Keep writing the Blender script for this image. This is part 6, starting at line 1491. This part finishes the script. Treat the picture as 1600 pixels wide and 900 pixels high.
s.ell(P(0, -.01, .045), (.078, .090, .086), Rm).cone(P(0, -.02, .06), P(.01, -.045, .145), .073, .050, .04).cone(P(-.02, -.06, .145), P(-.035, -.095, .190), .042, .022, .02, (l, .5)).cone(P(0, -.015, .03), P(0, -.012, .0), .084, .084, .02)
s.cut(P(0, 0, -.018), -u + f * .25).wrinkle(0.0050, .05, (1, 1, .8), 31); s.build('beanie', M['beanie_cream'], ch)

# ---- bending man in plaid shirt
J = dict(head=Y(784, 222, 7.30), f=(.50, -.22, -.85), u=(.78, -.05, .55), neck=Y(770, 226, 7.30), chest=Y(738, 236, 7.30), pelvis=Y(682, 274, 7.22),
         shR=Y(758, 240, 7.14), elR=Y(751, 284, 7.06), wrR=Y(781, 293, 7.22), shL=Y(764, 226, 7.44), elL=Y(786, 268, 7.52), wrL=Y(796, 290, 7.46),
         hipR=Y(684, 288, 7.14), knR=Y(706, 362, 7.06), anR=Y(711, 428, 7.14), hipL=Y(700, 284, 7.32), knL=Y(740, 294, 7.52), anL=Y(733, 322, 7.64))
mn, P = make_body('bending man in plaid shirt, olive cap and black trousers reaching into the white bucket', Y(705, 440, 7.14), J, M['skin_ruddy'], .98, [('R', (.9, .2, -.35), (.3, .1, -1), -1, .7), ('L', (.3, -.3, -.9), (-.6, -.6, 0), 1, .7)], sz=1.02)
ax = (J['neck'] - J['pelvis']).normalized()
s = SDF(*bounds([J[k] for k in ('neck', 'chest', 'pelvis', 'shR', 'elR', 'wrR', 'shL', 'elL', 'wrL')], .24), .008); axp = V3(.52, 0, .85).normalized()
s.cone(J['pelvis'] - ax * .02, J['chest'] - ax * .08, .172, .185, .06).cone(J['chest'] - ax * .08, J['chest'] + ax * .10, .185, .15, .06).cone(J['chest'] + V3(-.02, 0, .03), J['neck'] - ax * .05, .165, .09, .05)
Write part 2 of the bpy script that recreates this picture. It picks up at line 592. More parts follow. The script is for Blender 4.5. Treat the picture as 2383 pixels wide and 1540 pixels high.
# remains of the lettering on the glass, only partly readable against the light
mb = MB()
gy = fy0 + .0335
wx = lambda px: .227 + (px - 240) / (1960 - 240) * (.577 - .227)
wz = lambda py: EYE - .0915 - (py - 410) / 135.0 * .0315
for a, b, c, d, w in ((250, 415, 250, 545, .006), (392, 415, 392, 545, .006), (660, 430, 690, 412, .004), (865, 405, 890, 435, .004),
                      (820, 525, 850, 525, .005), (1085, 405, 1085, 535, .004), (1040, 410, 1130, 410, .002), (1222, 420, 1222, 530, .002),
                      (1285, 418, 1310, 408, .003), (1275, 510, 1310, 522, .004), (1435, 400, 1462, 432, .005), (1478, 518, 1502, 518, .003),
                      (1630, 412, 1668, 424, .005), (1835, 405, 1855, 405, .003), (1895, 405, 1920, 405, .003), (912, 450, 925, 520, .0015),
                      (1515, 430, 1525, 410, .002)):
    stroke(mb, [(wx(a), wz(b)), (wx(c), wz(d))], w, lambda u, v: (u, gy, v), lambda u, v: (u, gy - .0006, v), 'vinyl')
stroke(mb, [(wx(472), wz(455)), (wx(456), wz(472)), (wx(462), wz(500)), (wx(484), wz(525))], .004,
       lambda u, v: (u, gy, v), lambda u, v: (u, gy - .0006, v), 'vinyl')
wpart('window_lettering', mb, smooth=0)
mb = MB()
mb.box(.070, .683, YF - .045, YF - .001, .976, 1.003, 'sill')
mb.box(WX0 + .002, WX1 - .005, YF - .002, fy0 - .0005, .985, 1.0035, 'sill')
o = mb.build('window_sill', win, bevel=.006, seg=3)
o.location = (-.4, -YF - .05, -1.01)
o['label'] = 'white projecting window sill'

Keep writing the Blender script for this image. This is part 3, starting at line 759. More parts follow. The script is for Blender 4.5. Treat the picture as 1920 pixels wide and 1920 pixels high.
────
* [GIVEN EXERCISE]
Retype the material in full. Each word must match.

* [FINISHED EXERCISE]
Keep writing the Blender script for this image. This is part 6, starting at line 1491. This part finishes the script. Treat the picture as 1600 pixels wide and 900 pixels high.
s.ell(P(0, -.01, .045), (.078, .090, .086), Rm).cone(P(0, -.02, .06), P(.01, -.045, .145), .073, .050, .04).cone(P(-.02, -.06, .145), P(-.035, -.095, .190), .042, .022, .02, (l, .5)).cone(P(0, -.015, .03), P(0, -.012, .0), .084, .084, .02)
s.cut(P(0, 0, -.018), -u + f * .25).wrinkle(0.0050, .05, (1, 1, .8), 31); s.build('beanie', M['beanie_cream'], ch)

# ---- bending man in plaid shirt
J = dict(head=Y(784, 222, 7.30), f=(.50, -.22, -.85), u=(.78, -.05, .55), neck=Y(770, 226, 7.30), chest=Y(738, 236, 7.30), pelvis=Y(682, 274, 7.22),
         shR=Y(758, 240, 7.14), elR=Y(751, 284, 7.06), wrR=Y(781, 293, 7.22), shL=Y(764, 226, 7.44), elL=Y(786, 268, 7.52), wrL=Y(796, 290, 7.46),
         hipR=Y(684, 288, 7.14), knR=Y(706, 362, 7.06), anR=Y(711, 428, 7.14), hipL=Y(700, 284, 7.32), knL=Y(740, 294, 7.52), anL=Y(733, 322, 7.64))
mn, P = make_body('bending man in plaid shirt, olive cap and black trousers reaching into the white bucket', Y(705, 440, 7.14), J, M['skin_ruddy'], .98, [('R', (.9, .2, -.35), (.3, .1, -1), -1, .7), ('L', (.3, -.3, -.9), (-.6, -.6, 0), 1, .7)], sz=1.02)
ax = (J['neck'] - J['pelvis']).normalized()
s = SDF(*bounds([J[k] for k in ('neck', 'chest', 'pelvis', 'shR', 'elR', 'wrR', 'shL', 'elL', 'wrL')], .24), .008); axp = V3(.52, 0, .85).normalized()
s.cone(J['pelvis'] - ax * .02, J['chest'] - ax * .08, .172, .185, .06).cone(J['chest'] - ax * .08, J['chest'] + ax * .10, .185, .15, .06).cone(J['chest'] + V3(-.02, 0, .03), J['neck'] - ax * .05, .165, .09, .05)
Write part 2 of the bpy script that recreates this picture. It picks up at line 592. More parts follow. The script is for Blender 4.5. Treat the picture as 2383 pixels wide and 1540 pixels high.
# remains of the lettering on the glass, only partly readable against the light
mb = MB()
gy = fy0 + .0335
wx = lambda px: .227 + (px - 240) / (1960 - 240) * (.577 - .227)
wz = lambda py: EYE - .0915 - (py - 410) / 135.0 * .0315
for a, b, c, d, w in ((250, 415, 250, 545, .006), (392, 415, 392, 545, .006), (660, 430, 690, 412, .004), (865, 405, 890, 435, .004),
                      (820, 525, 850, 525, .005), (1085, 405, 1085, 535, .004), (1040, 410, 1130, 410, .002), (1222, 420, 1222, 530, .002),
                      (1285, 418, 1310, 408, .003), (1275, 510, 1310, 522, .004), (1435, 400, 1462, 432, .005), (1478, 518, 1502, 518, .003),
                      (1630, 412, 1668, 424, .005), (1835, 405, 1855, 405, .003), (1895, 405, 1920, 405, .003), (912, 450, 925, 520, .0015),
                      (1515, 430, 1525, 410, .002)):
    stroke(mb, [(wx(a), wz(b)), (wx(c), wz(d))], w, lambda u, v: (u, gy, v), lambda u, v: (u, gy - .0006, v), 'vinyl')
stroke(mb, [(wx(472), wz(455)), (wx(456), wz(472)), (wx(462), wz(500)), (wx(484), wz(525))], .004,
       lambda u, v: (u, gy, v), lambda u, v: (u, gy - .0006, v), 'vinyl')
wpart('window_lettering', mb, smooth=0)
mb = MB()
mb.box(.070, .683, YF - .045, YF - .001, .976, 1.003, 'sill')
mb.box(WX0 + .002, WX1 - .005, YF - .002, fy0 - .0005, .985, 1.0035, 'sill')
o = mb.build('window_sill', win, bevel=.006, seg=3)
o.location = (-.4, -YF - .05, -1.01)
o['label'] = 'white projecting window sill'

Keep writing the Blender script for this image. This is part 3, starting at line 759. More parts follow. The script is for Blender 4.5. Treat the picture as 1920 pixels wide and 1920 pixels high.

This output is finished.